Anyone here ever tried something like this?

This is a project in the making, that has been going for a while now (mostly conceptual/planning/reality checks up till now).  This is possible with current technology, but bloody expensive to pull off.....that is if you are "allowed" to buy the components (ever tried to buy radiation hardened FPGAs before?).

My initial requirements were:
- HF right up to UHF (0 - 500MHz) - all HAM modulations (including squeezing Codec2 into there)
- No decimation/mixing in hardware at all
- DSP for everything between the ADC and DAC (16-bit)
- Initial implementation HF only, but solution had to be able to go to a 500MHz modulated signal.
- and lastly, a simple digital LCD screen/touch/knobs/speaker solution to fill in the rest of the radio (preferably classy - technology without aesthetics is just not on).

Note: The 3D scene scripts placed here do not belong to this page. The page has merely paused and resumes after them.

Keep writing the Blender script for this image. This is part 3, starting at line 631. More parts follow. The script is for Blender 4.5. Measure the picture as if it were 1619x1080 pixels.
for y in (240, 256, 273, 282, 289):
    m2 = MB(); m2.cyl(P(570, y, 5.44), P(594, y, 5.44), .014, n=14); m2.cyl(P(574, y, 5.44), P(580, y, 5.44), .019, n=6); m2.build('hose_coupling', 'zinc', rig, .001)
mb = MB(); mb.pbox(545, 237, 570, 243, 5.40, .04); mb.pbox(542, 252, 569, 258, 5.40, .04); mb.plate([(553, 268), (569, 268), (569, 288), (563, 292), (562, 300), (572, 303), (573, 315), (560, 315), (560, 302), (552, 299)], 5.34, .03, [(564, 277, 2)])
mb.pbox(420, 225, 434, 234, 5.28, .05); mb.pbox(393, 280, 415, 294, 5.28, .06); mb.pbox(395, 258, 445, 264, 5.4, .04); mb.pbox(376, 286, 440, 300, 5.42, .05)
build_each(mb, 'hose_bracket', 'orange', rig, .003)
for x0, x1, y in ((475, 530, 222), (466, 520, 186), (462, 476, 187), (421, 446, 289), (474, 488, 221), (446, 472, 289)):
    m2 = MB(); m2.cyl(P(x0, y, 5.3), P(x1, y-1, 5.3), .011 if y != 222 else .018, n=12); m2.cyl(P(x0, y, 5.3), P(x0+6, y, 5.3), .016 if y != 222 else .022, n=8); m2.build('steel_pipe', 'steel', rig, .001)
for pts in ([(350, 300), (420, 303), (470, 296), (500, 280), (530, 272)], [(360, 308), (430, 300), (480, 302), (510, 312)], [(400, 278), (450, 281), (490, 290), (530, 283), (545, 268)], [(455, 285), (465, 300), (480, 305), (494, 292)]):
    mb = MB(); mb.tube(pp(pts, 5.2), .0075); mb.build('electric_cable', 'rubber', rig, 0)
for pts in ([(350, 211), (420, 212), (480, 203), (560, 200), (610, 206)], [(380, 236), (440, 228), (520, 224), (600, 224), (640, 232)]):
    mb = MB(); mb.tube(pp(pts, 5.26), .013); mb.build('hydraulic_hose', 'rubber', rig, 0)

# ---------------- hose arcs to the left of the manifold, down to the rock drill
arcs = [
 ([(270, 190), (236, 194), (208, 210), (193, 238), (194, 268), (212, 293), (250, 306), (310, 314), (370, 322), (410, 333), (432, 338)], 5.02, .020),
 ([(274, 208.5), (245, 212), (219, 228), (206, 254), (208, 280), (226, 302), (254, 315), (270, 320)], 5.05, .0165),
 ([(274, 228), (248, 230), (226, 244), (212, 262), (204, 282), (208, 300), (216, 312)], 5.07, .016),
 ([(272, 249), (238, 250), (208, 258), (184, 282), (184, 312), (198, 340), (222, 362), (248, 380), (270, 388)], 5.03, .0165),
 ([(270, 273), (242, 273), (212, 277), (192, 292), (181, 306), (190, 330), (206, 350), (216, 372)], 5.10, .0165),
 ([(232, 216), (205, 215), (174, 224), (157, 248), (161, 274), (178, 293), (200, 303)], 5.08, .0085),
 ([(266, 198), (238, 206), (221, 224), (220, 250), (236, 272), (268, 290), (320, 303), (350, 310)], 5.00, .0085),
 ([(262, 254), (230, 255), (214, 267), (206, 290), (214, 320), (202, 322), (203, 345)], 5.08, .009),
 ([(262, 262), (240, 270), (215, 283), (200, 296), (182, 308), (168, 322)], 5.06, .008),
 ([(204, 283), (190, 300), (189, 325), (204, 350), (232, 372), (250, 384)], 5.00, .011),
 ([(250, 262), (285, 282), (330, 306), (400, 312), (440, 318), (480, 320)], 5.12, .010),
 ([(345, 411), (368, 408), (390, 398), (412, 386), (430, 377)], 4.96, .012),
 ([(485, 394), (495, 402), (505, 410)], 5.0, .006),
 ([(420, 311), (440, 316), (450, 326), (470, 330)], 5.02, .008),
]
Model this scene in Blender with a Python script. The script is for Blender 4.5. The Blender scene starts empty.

The whole idea behind this is to filter and amplify your RF signal, and then directly sample the RF signal via the ADC, and everything leaving the DSP would exit through a DAC. All further processing (IF mixing, filtering, modulation, demodulation) is done digitally. Although it might look like a pointless exercise, it can be done....and I think one reason might be to separate the RF standard(s) from the hardware. If anything changes, you just update your firmware. Another reason would be to start implementing the open source Codec2 into hardware (I'm a big fan)

If you lower a bit your expectations, it won't be difficult to find. FDM-DUO from Italian company Elad would be one example. Receiver is implemented on a DAC feeding an FPGA, which does filtering and downconversion. Transmitter is implemented in a bit more traditional way, by upconverting digitally modulated baseband signal. Supports all major modulations (no Codec2 unfortunately, but not all is lost. Elad releases firmware updates quite regularly, so maybe one of the future ones will support it). The ADC is clocked at 122.88MHz, so the upper frequency is a bit lower than your initial requirement, but coverage from 100kHz up to 54MHz is still quite impressive. By adding a few external components (filter, amplifier) and exploiting higher order Nyquist zone, you can work in 2m band as well. All of this in a knobbed box, which can be used as a standalone QRP trx.
Aside from that they also have direct sampling radio receivers.

The Big Names of the ham radio industry are just waking up. Icom is going to release IC-7300 with direct sampling receiver, however it is still spottable (on exhibit stands) promiseware.